---------- Information supplied ----------

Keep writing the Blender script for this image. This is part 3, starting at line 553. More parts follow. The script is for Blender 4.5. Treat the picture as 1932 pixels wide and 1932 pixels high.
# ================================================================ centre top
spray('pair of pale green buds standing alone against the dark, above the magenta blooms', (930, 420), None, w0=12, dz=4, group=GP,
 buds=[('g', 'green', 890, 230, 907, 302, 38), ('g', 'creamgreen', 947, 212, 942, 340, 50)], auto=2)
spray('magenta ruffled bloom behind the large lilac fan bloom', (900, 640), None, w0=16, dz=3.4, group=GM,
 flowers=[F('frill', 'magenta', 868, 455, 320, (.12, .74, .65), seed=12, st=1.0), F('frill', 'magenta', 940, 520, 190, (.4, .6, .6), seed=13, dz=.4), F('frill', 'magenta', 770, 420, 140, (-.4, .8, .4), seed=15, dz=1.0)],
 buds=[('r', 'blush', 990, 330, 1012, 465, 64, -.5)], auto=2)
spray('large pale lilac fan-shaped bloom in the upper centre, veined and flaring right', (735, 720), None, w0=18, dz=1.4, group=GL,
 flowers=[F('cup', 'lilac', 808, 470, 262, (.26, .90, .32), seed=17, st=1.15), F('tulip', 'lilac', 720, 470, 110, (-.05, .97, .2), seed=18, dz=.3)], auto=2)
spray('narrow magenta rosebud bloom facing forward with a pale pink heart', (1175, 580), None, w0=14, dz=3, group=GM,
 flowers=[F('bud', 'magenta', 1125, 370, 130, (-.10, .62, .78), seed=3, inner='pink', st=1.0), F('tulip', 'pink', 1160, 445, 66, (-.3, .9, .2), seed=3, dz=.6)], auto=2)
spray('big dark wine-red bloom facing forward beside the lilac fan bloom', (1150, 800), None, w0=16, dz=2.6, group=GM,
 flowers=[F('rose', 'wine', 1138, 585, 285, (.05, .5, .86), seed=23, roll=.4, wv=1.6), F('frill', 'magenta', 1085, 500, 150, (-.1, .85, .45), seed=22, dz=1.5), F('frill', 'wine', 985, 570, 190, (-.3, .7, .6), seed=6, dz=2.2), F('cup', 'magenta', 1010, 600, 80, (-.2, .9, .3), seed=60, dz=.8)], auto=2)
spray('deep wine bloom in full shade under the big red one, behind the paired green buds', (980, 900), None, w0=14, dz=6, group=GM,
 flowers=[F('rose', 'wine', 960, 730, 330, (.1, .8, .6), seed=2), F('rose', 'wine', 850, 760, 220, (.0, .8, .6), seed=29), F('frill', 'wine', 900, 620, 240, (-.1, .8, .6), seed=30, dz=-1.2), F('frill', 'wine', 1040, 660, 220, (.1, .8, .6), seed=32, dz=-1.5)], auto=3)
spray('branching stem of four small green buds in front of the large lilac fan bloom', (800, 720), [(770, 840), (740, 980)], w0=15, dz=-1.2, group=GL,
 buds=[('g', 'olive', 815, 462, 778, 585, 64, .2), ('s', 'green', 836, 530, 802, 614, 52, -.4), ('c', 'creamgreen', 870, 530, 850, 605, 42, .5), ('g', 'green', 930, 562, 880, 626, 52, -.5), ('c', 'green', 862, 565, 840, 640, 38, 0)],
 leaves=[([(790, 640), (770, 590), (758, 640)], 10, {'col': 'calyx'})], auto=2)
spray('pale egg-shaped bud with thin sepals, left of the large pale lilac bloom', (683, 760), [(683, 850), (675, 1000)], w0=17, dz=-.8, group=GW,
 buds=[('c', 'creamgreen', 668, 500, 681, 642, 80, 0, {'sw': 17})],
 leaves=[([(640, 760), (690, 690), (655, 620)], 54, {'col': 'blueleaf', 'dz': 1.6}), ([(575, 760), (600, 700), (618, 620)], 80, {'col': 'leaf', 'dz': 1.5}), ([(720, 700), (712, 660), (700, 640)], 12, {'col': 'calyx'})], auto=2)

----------

[Exercise]
Retype only the lines running from the top of the listing to the line that holds "seed=3, dz=.6)], auto=2)", both ends included.

[Exercise output]
Keep writing the Blender script for this image. This is part 3, starting at line 553. More parts follow. The script is for Blender 4.5. Treat the picture as 1932 pixels wide and 1932 pixels high.
# ================================================================ centre top
spray('pair of pale green buds standing alone against the dark, above the magenta blooms', (930, 420), None, w0=12, dz=4, group=GP,
 buds=[('g', 'green', 890, 230, 907, 302, 38), ('g', 'creamgreen', 947, 212, 942, 340, 50)], auto=2)
spray('magenta ruffled bloom behind the large lilac fan bloom', (900, 640), None, w0=16, dz=3.4, group=GM,
 flowers=[F('frill', 'magenta', 868, 455, 320, (.12, .74, .65), seed=12, st=1.0), F('frill', 'magenta', 940, 520, 190, (.4, .6, .6), seed=13, dz=.4), F('frill', 'magenta', 770, 420, 140, (-.4, .8, .4), seed=15, dz=1.0)],
 buds=[('r', 'blush', 990, 330, 1012, 465, 64, -.5)], auto=2)
spray('large pale lilac fan-shaped bloom in the upper centre, veined and flaring right', (735, 720), None, w0=18, dz=1.4, group=GL,
 flowers=[F('cup', 'lilac', 808, 470, 262, (.26, .90, .32), seed=17, st=1.15), F('tulip', 'lilac', 720, 470, 110, (-.05, .97, .2), seed=18, dz=.3)], auto=2)
spray('narrow magenta rosebud bloom facing forward with a pale pink heart', (1175, 580), None, w0=14, dz=3, group=GM,
 flowers=[F('bud', 'magenta', 1125, 370, 130, (-.10, .62, .78), seed=3, inner='pink', st=1.0), F('tulip', 'pink', 1160, 445, 66, (-.3, .9, .2), seed=3, dz=.6)], auto=2)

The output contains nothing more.